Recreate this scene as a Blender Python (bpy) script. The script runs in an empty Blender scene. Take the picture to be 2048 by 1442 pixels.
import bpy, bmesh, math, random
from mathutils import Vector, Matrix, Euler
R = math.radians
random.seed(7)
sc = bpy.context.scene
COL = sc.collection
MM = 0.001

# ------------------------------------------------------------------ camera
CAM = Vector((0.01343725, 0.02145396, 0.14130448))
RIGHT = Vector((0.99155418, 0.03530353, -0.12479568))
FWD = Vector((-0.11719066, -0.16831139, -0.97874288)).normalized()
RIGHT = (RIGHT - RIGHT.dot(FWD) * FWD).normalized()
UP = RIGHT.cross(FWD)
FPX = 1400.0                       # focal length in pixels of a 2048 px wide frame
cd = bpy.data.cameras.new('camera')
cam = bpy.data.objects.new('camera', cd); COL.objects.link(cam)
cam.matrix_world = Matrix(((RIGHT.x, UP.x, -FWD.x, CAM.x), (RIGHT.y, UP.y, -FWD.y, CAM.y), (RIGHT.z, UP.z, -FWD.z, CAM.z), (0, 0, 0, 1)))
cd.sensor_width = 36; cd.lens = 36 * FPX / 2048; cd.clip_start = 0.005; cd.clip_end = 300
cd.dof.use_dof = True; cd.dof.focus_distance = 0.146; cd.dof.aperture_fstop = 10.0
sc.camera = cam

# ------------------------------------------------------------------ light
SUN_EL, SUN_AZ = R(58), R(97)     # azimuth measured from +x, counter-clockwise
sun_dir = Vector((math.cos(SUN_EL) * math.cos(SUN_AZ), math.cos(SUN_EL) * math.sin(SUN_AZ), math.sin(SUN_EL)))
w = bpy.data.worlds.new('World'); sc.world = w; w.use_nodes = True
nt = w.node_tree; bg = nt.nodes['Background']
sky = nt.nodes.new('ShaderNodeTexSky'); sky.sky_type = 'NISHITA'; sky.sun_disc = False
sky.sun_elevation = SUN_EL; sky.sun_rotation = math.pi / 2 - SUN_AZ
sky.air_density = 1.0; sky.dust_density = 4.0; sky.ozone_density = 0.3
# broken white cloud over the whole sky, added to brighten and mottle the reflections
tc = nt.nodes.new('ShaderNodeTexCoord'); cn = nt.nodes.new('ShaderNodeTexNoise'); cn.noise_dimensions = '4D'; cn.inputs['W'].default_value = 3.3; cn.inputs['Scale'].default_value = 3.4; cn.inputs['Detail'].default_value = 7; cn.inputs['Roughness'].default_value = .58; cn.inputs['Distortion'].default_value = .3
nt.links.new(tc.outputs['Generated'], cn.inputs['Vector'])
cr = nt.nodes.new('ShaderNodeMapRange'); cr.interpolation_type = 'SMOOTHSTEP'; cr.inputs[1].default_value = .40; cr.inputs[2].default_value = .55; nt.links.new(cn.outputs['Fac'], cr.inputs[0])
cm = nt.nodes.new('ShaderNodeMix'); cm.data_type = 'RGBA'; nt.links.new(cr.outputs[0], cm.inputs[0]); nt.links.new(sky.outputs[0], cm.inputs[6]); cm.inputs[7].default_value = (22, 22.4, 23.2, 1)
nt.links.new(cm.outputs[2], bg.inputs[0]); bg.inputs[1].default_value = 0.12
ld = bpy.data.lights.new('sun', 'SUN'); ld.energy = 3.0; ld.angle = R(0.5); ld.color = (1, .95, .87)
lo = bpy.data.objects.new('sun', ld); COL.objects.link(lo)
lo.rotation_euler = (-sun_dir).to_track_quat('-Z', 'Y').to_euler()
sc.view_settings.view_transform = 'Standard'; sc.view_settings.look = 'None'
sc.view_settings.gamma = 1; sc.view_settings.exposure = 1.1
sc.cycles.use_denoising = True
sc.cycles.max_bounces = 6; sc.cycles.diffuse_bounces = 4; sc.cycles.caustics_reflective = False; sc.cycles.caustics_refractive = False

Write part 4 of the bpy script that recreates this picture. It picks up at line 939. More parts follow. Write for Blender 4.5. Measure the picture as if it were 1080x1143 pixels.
┄┄┄┄┄┄┄┄┄┄
#### What the task asks:
Repeat all the entries word for word.

#### Result for this task:
Recreate this scene as a Blender Python (bpy) script. The script runs in an empty Blender scene. Take the picture to be 2048 by 1442 pixels.
import bpy, bmesh, math, random
from mathutils import Vector, Matrix, Euler
R = math.radians
random.seed(7)
sc = bpy.context.scene
COL = sc.collection
MM = 0.001

# ------------------------------------------------------------------ camera
CAM = Vector((0.01343725, 0.02145396, 0.14130448))
RIGHT = Vector((0.99155418, 0.03530353, -0.12479568))
FWD = Vector((-0.11719066, -0.16831139, -0.97874288)).normalized()
RIGHT = (RIGHT - RIGHT.dot(FWD) * FWD).normalized()
UP = RIGHT.cross(FWD)
FPX = 1400.0                       # focal length in pixels of a 2048 px wide frame
cd = bpy.data.cameras.new('camera')
cam = bpy.data.objects.new('camera', cd); COL.objects.link(cam)
cam.matrix_world = Matrix(((RIGHT.x, UP.x, -FWD.x, CAM.x), (RIGHT.y, UP.y, -FWD.y, CAM.y), (RIGHT.z, UP.z, -FWD.z, CAM.z), (0, 0, 0, 1)))
cd.sensor_width = 36; cd.lens = 36 * FPX / 2048; cd.clip_start = 0.005; cd.clip_end = 300
cd.dof.use_dof = True; cd.dof.focus_distance = 0.146; cd.dof.aperture_fstop = 10.0
sc.camera = cam

# ------------------------------------------------------------------ light
SUN_EL, SUN_AZ = R(58), R(97)     # azimuth measured from +x, counter-clockwise
sun_dir = Vector((math.cos(SUN_EL) * math.cos(SUN_AZ), math.cos(SUN_EL) * math.sin(SUN_AZ), math.sin(SUN_EL)))
w = bpy.data.worlds.new('World'); sc.world = w; w.use_nodes = True
nt = w.node_tree; bg = nt.nodes['Background']
sky = nt.nodes.new('ShaderNodeTexSky'); sky.sky_type = 'NISHITA'; sky.sun_disc = False
sky.sun_elevation = SUN_EL; sky.sun_rotation = math.pi / 2 - SUN_AZ
sky.air_density = 1.0; sky.dust_density = 4.0; sky.ozone_density = 0.3
# broken white cloud over the whole sky, added to brighten and mottle the reflections
tc = nt.nodes.new('ShaderNodeTexCoord'); cn = nt.nodes.new('ShaderNodeTexNoise'); cn.noise_dimensions = '4D'; cn.inputs['W'].default_value = 3.3; cn.inputs['Scale'].default_value = 3.4; cn.inputs['Detail'].default_value = 7; cn.inputs['Roughness'].default_value = .58; cn.inputs['Distortion'].default_value = .3
nt.links.new(tc.outputs['Generated'], cn.inputs['Vector'])
cr = nt.nodes.new('ShaderNodeMapRange'); cr.interpolation_type = 'SMOOTHSTEP'; cr.inputs[1].default_value = .40; cr.inputs[2].default_value = .55; nt.links.new(cn.outputs['Fac'], cr.inputs[0])
cm = nt.nodes.new('ShaderNodeMix'); cm.data_type = 'RGBA'; nt.links.new(cr.outputs[0], cm.inputs[0]); nt.links.new(sky.outputs[0], cm.inputs[6]); cm.inputs[7].default_value = (22, 22.4, 23.2, 1)
nt.links.new(cm.outputs[2], bg.inputs[0]); bg.inputs[1].default_value = 0.12
ld = bpy.data.lights.new('sun', 'SUN'); ld.energy = 3.0; ld.angle = R(0.5); ld.color = (1, .95, .87)
lo = bpy.data.objects.new('sun', ld); COL.objects.link(lo)
lo.rotation_euler = (-sun_dir).to_track_quat('-Z', 'Y').to_euler()
sc.view_settings.view_transform = 'Standard'; sc.view_settings.look = 'None'
sc.view_settings.gamma = 1; sc.view_settings.exposure = 1.1
sc.cycles.use_denoising = True
sc.cycles.max_bounces = 6; sc.cycles.diffuse_bounces = 4; sc.cycles.caustics_reflective = False; sc.cycles.caustics_refractive = False

Write part 4 of the bpy script that recreates this picture. It picks up at line 939. More parts follow. Write for Blender 4.5. Measure the picture as if it were 1080x1143 pixels.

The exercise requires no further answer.